DoE: Diesel may hit P115 per liter

DoE: Diesel may hit P115 per liter

By Sheldeen Joy Talavera, Reporter

DIESEL PRICES could reach up to P115 per liter this week at gasoline stations within Metro Manila and nearby areas as a fresh wave of big-time price increases is set to be implemented amid the Middle East conflict.

Energy Secretary Sharon S. Garin confirmed that diesel costs could go beyond P100 per liter this week.

“It’s possible. Actually, our estimate is that it could reach P115,” she told reporters in a mix of Filipino and English.

Starting Tuesday, March 17, gasoline prices will increase by P12.90 to P16.60 per liter, diesel by P20.40 to P23.90 per liter, and kerosene by P6.90 to P8.90 per liter.

Based on the monitoring of the Department of Energy (DoE), gasoline prices may go as high as P91.60 per liter while diesel may surge to P114.90 per liter. Kerosene prices may jump to P143.79 per liter.

Some oil companies, including Shell Pilipinas Corp., Petron Corp., Total (Philippines) Corp., Seaoil Philippines, Inc., Flying V, and Jetti Petroleum, Inc., have agreed to stagger the implementation of the increase in two to three tranches within the week.

The latest price adjustments mark the 12th consecutive weekly increase for diesel and kerosene prices, and 10th straight week for gasoline.

“Today, we set a record. We have two of the highest jumps in oil prices. And (fuel prices) are also at the most expensive,” Ms. Garin said.

Local pump prices remain elevated amid the ongoing US-Israel war with Iran, which led to the closure of the Strait of Hormuz, a chokepoint for one-fifth of the world’s oil.

As a net importer of crude oil, the Philippines is vulnerable to global crude price swings.

Around 98% of the country’s crude imports are sourced from the Middle East. The remaining 2% is imported from Brunei and Malaysia.

ADEQUATE SUPPLY
Ms. Garin assured that the Philippines has enough supply that could last until end of April.

“The most important (thing) for today is that we have supply. There is no need to cause panic among our people,” she said.

Ms. Garin said that the government is negotiating for additional supply of fuel from other countries, including South Korea, Thailand, Singapore, and Japan.

The DoE has also tapped state-run Philippine National Oil Co. to search for alternative suppliers for stockpile.

Meanwhile, Ms. Garin said the country’s remaining oil refiner, Petron, is negotiating with Russia for supply of crude oil as the US eased sanctions on the latter.

“We’re waiting for that on what is the progress and talks on procuring from Russia, but we have already done the work,” she said.

Ms. Garin said she is in favor of revisiting the oil deregulation law, but to a certain extent.

“I do believe this system is only effective during good times. If prices are favorable for everyone, then things are fine. But in bad times, it does not work very effectively,” she said.

Enacted in 1998, the law allows oil companies to set and adjust pump prices based on global oil prices and other market factors, instead of awaiting government approval.

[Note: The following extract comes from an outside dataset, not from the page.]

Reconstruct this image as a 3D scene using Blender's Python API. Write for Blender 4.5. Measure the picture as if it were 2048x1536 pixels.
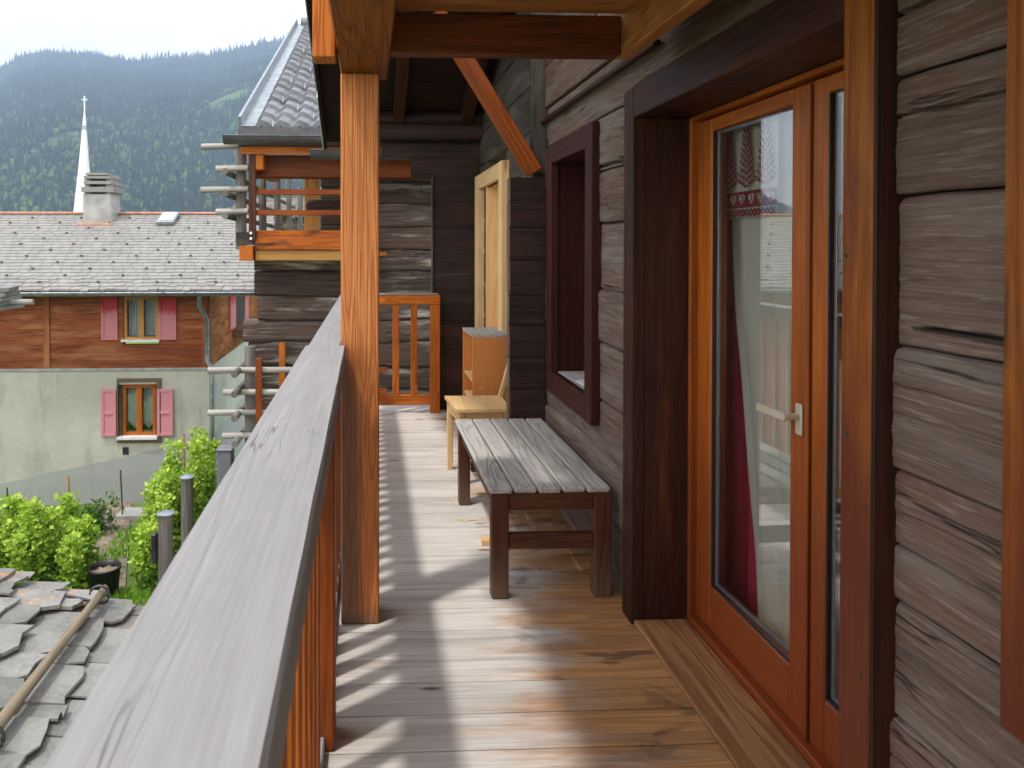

“In times like this, there has to be a certain control. Not because we want to limit profit or competition that is there, but we want also to protect the interest of the public,” Ms. Garin said.

The Energy chief also assured the country has a stable supply of electricity, but the consumption should be managed.

In a statement on Monday, consumer group ILAW Pilipinas urged the government to implement immediate measures that could help cushion consumers from price shocks, including the suspension or reduction of local taxes and tariffs on fuel and electricity.

“A potential increase in electricity prices shows how quickly international conflicts can translate into higher costs for households and small businesses,” said ILAW Pilipinas Youth Convenor Francine Pradez.